La cena milanese del premier Matteo Renzi di mercoledì scorso, organizzata dal finanziere Francesco Micheli, oltre a procurargli nuove simpatie e finanziatori tra gli imprenditori del Nord, avrebbe aperto anche un inedito fronte bancario. Quello del Credito Valtellinese, storico istituto lombardo appena trasformato in spa.
A entrare nel capitale del Creval, 18esima banca italiana per attivi con oltre 500 sportelli, sarebbero interessati vari investitori e tra questi lo stesso Micheli. L'idea vedrebbe coinvolto anche il presidente della banca, Miro Fiordi, come «facilitatore» di un'operazione amichevole, mirata in definitiva a creare nel Creval un nocciolo duro di azionisti che, al momento, è quasi del tutto assente.
Dopo l'assemblea della scorsa settimana, che ha votato la trasformazione da Popolare (cioè società cooperativa) a spa, Creval è diventata la più pura tra le public company della Borsa italiana, con qualche decina di migliaia di piccoli azionisti: in assemblea era presente poco più del 6% e i soci stabili, tutti con quote inferiori allo 0,5% a cominciare dalla fondazione CariFano, arrivano sì e no al 4%. Inoltre, con la trasformazione in spa, lo statuto è stato modificato eliminando il tetto dello 0,5% al diritto di voto. Liberi tutti, dunque, di comprarsi una banca che capitalizza circa 410 milioni: significa che con un impegno nell'ordine dei 60-70 milioni si prende in controllo. Per poi negoziare un'operazione di fusione con un altro gruppo (si è parlato soprattutto dell'interesse della Banca Popolare dell'Emilia Romagna, ma anche dei cugini e rivali della Popolare di Sondrio) da una posizione di maggiore forza. Il tutto avendo dalla propria parte anche una «copertura» governativa: Creval ha seguito con ordine il «diktat» renziano della trasformazione in spa e i rapporti con il governo sarebbero stati rafforzati in questi ultimi mesi, fino alle indiscrezioni di questi giorni.

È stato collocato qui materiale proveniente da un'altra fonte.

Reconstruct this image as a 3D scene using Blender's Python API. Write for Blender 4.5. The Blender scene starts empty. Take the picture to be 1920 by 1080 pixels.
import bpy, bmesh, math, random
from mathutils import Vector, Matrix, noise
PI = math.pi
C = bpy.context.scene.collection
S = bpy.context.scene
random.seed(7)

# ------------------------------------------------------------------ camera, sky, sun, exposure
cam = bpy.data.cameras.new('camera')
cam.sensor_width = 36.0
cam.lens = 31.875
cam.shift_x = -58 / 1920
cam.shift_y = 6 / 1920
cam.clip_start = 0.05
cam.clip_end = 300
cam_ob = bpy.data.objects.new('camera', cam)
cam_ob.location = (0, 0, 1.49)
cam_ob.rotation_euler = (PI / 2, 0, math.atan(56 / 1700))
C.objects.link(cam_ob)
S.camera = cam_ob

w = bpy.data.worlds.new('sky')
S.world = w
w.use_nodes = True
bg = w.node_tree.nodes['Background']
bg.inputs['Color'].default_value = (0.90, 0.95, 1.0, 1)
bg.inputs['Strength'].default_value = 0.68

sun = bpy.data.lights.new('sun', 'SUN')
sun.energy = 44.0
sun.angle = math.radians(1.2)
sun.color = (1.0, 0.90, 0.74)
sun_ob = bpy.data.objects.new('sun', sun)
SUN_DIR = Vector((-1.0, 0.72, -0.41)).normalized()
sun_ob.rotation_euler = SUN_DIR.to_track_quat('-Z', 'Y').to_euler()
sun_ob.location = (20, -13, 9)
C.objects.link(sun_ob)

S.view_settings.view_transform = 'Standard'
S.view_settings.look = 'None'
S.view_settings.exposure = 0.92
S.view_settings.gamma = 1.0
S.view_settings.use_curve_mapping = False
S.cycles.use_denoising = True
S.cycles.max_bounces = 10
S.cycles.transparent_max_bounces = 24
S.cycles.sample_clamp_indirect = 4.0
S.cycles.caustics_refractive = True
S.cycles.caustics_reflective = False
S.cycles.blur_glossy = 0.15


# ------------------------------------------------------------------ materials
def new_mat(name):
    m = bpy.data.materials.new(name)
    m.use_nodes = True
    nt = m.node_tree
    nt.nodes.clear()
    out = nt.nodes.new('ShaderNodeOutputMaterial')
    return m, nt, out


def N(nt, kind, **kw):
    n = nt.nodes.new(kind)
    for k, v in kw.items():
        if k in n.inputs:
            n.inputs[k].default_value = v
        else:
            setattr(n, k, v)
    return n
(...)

Non a caso l'artefice interno di un'operazione di questo tipo, cioè il presidente Fiordi, oltre a essere considerato vicino a Renzi - dal lato Comunione e Liberazione - avrebbe come obiettivo quello di essere il prossimo presidente dell'Abi, di cui è già oggi sia nel comitato esecutivo, sia in quello ristretto di presidenza. Il tutto, naturalmente, non prima della scadenza del mandato di Antonio Patuelli, nel 2018.
Micheli, padrone di casa alla cena di mercoledì, potrebbe essere il pivot finanziario del progetto. Ma l'interessato, interpellato in proposito dal Giornale, ha fermamente smentito ogni suo coinvolgimento, non considerando, tra l'altro, le banche un investimento attraente. Non è però da escludere che, vista la cena e vista la convergenza tra la necessità di costruire noccioli azionari per le ex popolari e l'interesse governativo verso le banche, a qualcuno non sia venuta in mente l'idea di proporre la cosa a Micheli.
Forte di una evidente simpatia per l'attuale esecutivo; nonché di un patrimonio personale miliardario, accumulato con diverse operazioni societarie e finanziarie, tra cui la fondazione del gruppo Fastweb. Un modo per sondare il terreno.